Messi may not have had staged opportunities to pose with celebrities so far, but the stars have turned up in big media markets to see him for themselves. A host of sports stars including tennis icon Serena Williams and basketball great (and one-time Miami superstar himself) LeBron James turned up for his first game in Miami, while the likes of Oscar winner Leonardo DiCaprio and multiplatinum recording-artist Selena Gomez were some of the many who were in attendance when Miami played LAFC last September. Messi's wide-ranging appeal is the latest example in the relatability factor fans consistently seek from stars, offering the rest of us a chance to find something in common with those we have little in common with.

That concept translates to our obsession with Messi's off-field behavior, such as the aforementioned Publix trip that was as much a welcome to Miami as the official unveiling at DRV PNK Stadium. It also seamlessly ties in with another familiarity of American celebrity culture: the desire to put one's money where their fandom is, and for others to capitalize on every ounce of celebrity they can.

It's a natural meeting point of public excitement and consumerist culture that sometimes feels inoffensive and natural, like Messi's first Super Bowl appearance through Michelob Ultra's 2024 commercial, or other times wholesome, like when a Cincinnati bakery sold cookies with the star's face on them before he came to town. Frequently, though, it feels like an example of cold, hard capitalism. Ticket prices for MLS games with Messi go for hundreds of dollars more than other games in the league, which leads some like Sporting Kansas City to book out bigger venues to host him and others like the New York Red Bulls to force consumers to buy multi-game tickets to get access to the day when Miami's in town.

It also means that every time Messi plays, there's a festival-like atmosphere before you enter the stadium where the streets and parking lots are lined with independent vendors selling merchandise, offering a new spin on the longstanding American tradition of tailgating. The demand is seemingly always there, regardless of the venture. Elena Alvarez, Senior Vice President of Marketing and Brand Partnerships for Seminole Hard Rock told CBS Sports that their Messi Chicken Sandwich, a knock-off of the milanesa sandwich popular in South America that launched at roughly the same time as Messi arrived in the U.S., is now their best-selling menu item ever.

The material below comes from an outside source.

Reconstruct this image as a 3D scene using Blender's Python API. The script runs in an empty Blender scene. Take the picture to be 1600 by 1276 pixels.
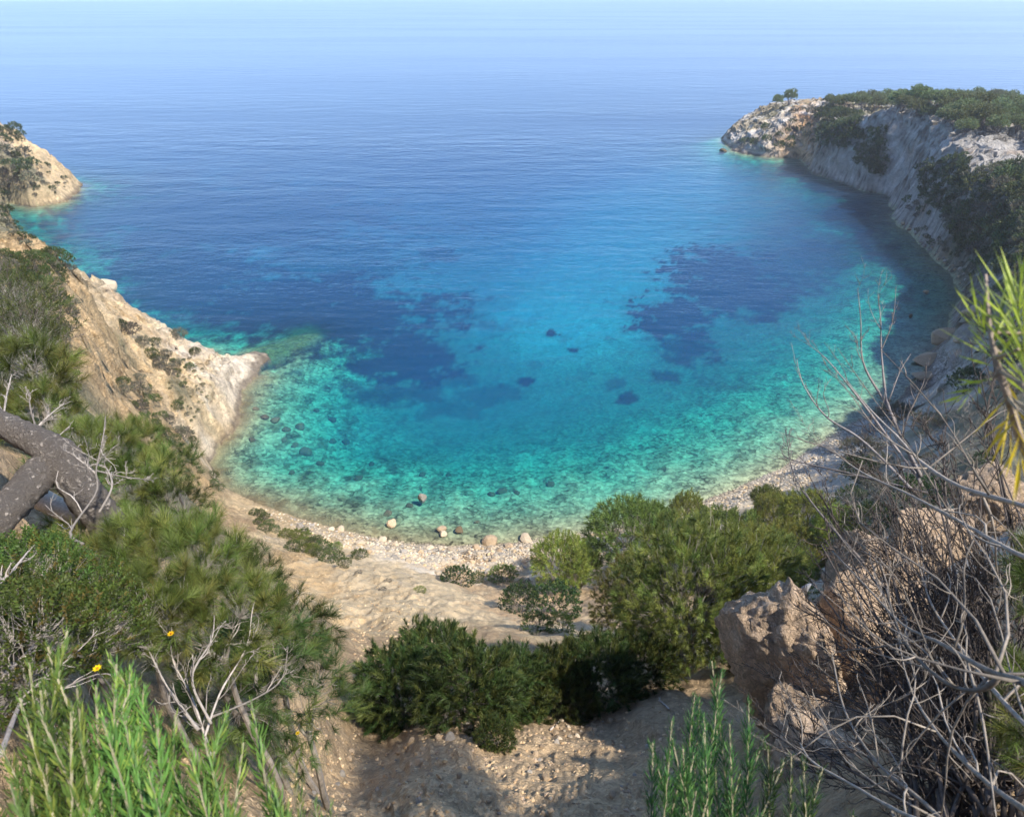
import bpy, math, random
import numpy as np
from mathutils import Matrix, Vector

SC = bpy.context.scene
COL = SC.collection
random.seed(7)
RNG = np.random.default_rng(11)

# ------------------------------------------------------------------ camera, sky, sun, exposure
CAM_Z = 45.0
FPX = 1000.0                                   # focal length in pixels of the 1600 px wide photograph
PITCH = math.atan2(640.0, FPX)                 # the horizon lies along the top edge
cam_data = bpy.data.cameras.new('camera')
cam_data.sensor_width = 36.0
cam_data.lens = 36.0 * FPX / 1600.0
cam_data.clip_start = 0.05
cam_data.clip_end = 40000.0
cam_data.dof.use_dof = True
cam_data.dof.focus_distance = 40.0
cam_data.dof.aperture_fstop = 9.0
cam = bpy.data.objects.new('camera', cam_data)
COL.objects.link(cam)
cam.location = (0, 0, CAM_Z)
cam.rotation_euler = (math.pi / 2 - PITCH, 0, 0)
SC.camera = cam

SUN_DIR = Vector((0.82, -0.57, 0.0)).normalized()
SUN_EL = math.radians(54)
world = bpy.data.worlds.new('World'); SC.world = world; world.use_nodes = True
wn = world.node_tree.nodes; wl = world.node_tree.links
sky = wn.new('ShaderNodeTexSky'); sky.sky_type = 'NISHITA'; sky.sun_disc = False
sky.sun_elevation = SUN_EL
sky.sun_rotation = math.atan2(SUN_DIR.x, SUN_DIR.y)
sky.air_density = .55; sky.dust_density = .2; sky.ozone_density = 3.0
wn['Background'].inputs['Strength'].default_value = 0.15
wb = wn.new('ShaderNodeMix'); wb.data_type = 'RGBA'; wb.blend_type = 'MULTIPLY'; wb.inputs['Factor'].default_value = 1.0
wb.inputs['B'].default_value = (.92, 1.0, 1.05, 1)      # daylight white balance
wl.new(sky.outputs[0], wb.inputs['A']); wl.new(wb.outputs['Result'], wn['Background'].inputs['Color'])
sun_data = bpy.data.lights.new('sun', 'SUN'); sun_data.energy = 3.3; sun_data.angle = math.radians(1.5)
sun_data.color = (1.0, 0.94, 0.85)
sun = bpy.data.objects.new('sun', sun_data); COL.objects.link(sun)
to_sun = Vector((SUN_DIR.x * math.cos(SUN_EL), SUN_DIR.y * math.cos(SUN_EL), math.sin(SUN_EL)))
sun.rotation_euler = to_sun.to_track_quat('Z', 'Y').to_euler()
sun.location = (60, -60, 120)
SC.view_settings.view_transform = 'Standard'; SC.view_settings.look = 'None'
SC.view_settings.exposure = 1.15; SC.view_settings.gamma = 1.0
SC.view_settings.use_curve_mapping = False
SC.cycles.max_bounces = 8; SC.cycles.diffuse_bounces = 2; SC.cycles.glossy_bounces = 2
SC.cycles.transparent_max_bounces = 16; SC.cycles.volume_bounces = 0; SC.cycles.transmission_bounces = 2
SC.cycles.caustics_reflective = False; SC.cycles.caustics_refractive = False
SC.cycles.use_denoising = True; SC.cycles.use_adaptive_sampling = True; SC.cycles.adaptive_threshold = .02

# ------------------------------------------------------------------ geometry of the view: a picture point + a height -> a place
CP, SP = math.cos(PITCH), math.sin(PITCH)
def ray(px, py):
    a = (px - 800.0) / FPX; b = (py - 638.0) / FPX
    return np.array([a, CP - b * SP, -SP - b * CP])
def at(px, py, z):
    d = ray(px, py); t = (z - CAM_Z) / d[2]
    return np.array([d[0] * t, d[1] * t, z])
def at_dist(px, py, dist):
    d = ray(px, py); d = d / np.linalg.norm(d)
    return np.array([0, 0, CAM_Z]) + d * dist

# ------------------------------------------------------------------ numpy noise
def _hash(ix, iy, iz, seed):
    h = (ix.astype(np.uint32) * np.uint32(374761393) + iy.astype(np.uint32) * np.uint32(668265263)
         + iz.astype(np.uint32) * np.uint32(2147483647) + np.uint32((seed * 974711) & 0xffffffff))
    h = (h ^ (h >> np.uint32(13))) * np.uint32(1274126177)
    h = (h ^ (h >> np.uint32(16))) * np.uint32(2246822519)
    return h ^ (h >> np.uint32(13))
def _grad(h, x, y, z):
    h = h & np.uint32(15)
    u = np.where(h < 8, x, y)
    v = np.where(h < 4, y, np.where((h == 12) | (h == 14), x, z))
    return np.where(h & 1, -u, u) + np.where(h & 2, -v, v)
def _perlin2(x, y, seed):
    fx, fy = np.floor(x), np.floor(y)
    ix, iy = fx.astype(np.int32), fy.astype(np.int32); x, y = x - fx, y - fy
    f = lambda t: t * t * t * (t * (t * 6 - 15) + 10)
    u, v = f(x), f(y); r = 0; zi = np.zeros(1, np.int32)
    for dx in (0, 1):
        for dy in (0, 1):
            a = _hash(ix + dx, iy + dy, zi, seed).astype(np.float32) * np.float32(6.2831853 / 4294967296.0)
            g = (np.cos(a) * (x - dx) + np.sin(a) * (y - dy)) * np.float32(1.3)
            r = r + g * (u if dx else 1 - u) * (v if dy else 1 - v)
    return r
def perlin(x, y, z=None, seed=0):
    x = np.asarray(x, np.float32); y = np.asarray(y, np.float32)
    flat = z is None
    z = None if flat else np.asarray(z, np.float32)
    if flat: return _perlin2(x, y, seed)
    fx, fy, fz = np.floor(x), np.floor(y), np.floor(z)
    ix, iy, iz = fx.astype(np.int32), fy.astype(np.int32), fz.astype(np.int32)
    x, y, z = x - fx, y - fy, z - fz
    f = lambda t: t * t * t * (t * (t * 6 - 15) + 10)
    u, v, w = f(x), f(y), f(z)
    r = 0
    for dx in (0, 1):
        for dy in (0, 1):
            for dz in (0, 1):
                g = _grad(_hash(ix + dx, iy + dy, iz + dz, seed), x - dx, y - dy, z - dz)
                r = r + g * (u if dx else 1 - u) * (v if dy else 1 - v) * (w if dz else 1 - w)
    return r
def fbm(x, y, z=None, octv=4, seed=0, gain=0.5, ridged=False):
    a, s, tot = 1.0, 0.0, 0.0
    for o in range(octv):
        k = 2.03 ** o
        n = perlin(x * k, y * k, None if z is None else z * k, seed + o * 17)
        if ridged: n = 1 - 2 * np.abs(n)
        s = s + a * n; tot += a; a *= gain
    return s / tot
def sstep(a, b, t):
    t = np.clip((t - a) / (b - a), 0, 1); return t * t * (3 - 2 * t)

# ------------------------------------------------------------------ the shore: polygon of the land (picture points at sea level, then the unseen rest)
# each vertex carries (kind): 0 shingle beach, 1 left cliffs, 2 right cliffs, 3 right rubble shore
SHORE_PX = [
    (132,287,1),(127,298,1),(104,315,1),(78,319,1),(50,323,1),(15,318,1),(-30,330,1),(-60,345,1),(-20,372,1),(20,392,1),(50,402,1),(60,425,1),(70,465,1),
    (110,515,1),(170,545,1),(240,548,1),(300,552,1),(340,566,1),(356,568,1),(380,557,1),(398,550,1),(418,553,1),
    (424,560,1),(408,574,1),(404,590,1),(385,612,1),(377,630,1),(372,650,1),(356,680,1),(347,702,1),(338,722,1),(340,738,1),
    (352,760,0),(385,780,0),(425,796,0),(470,812,0),(520,823,0),(580,838,0),(640,848,0),(715,853,0),(770,850,0),(830,845,0),(890,838,0),
    (950,828,0),(1010,815,0),(1060,800,0),(1110,778,0),(1160,757,0),(1215,735,0),(1250,712,0),(1300,682,0),(1345,655,3),
    (1385,632,3),(1425,600,3),(1440,575,3),(1452,552,3),(1478,528,3),(1478,512,3),(1496,488,3),(1506,462,3),(1497,440,3),(1478,424,3),
    (1455,402,3),(1438,382,3),(1428,368,3),(1400,352,2),(1394,335,2),(1391,312,2),(1376,304,2),(1350,299,2),(1320,289,2),(1290,279,2),
    (1266,271,2),(1258,256,2),(1246,249,2),(1222,247,2),(1195,246,2),(1165,241,2),(1150,238,2),(1142,236,2)]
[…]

It took little time for the Messi effect to settle into life in the U.S., which itself is not a surprise. The long-lasting impact of his stay in the States are still too early to determine -- whether he single-handedly puts soccer on the map in the U.S. is something we will have to wait to find out, but he is far from the only stakeholder with a say in it at this point. No matter the importance many will attach to Messi's stint in the American sports landscape, the Messi experience is so far an exercise in the short term. Be they fans, fellow stars, those looking to make a profit or somewhere in between, the early months of Messi's American journey have forced everyone to live in the present and capture whatever glimpses they can before it's too late.

Doing so, Messi's new -- and perhaps final -- audience has found one more reason to quip that the star is "just like us." His move to Miami was motivated by enjoying the last few years of his career, rather than competing at the highest levels. It would only be fair for the rest of us to have some fun with it, too.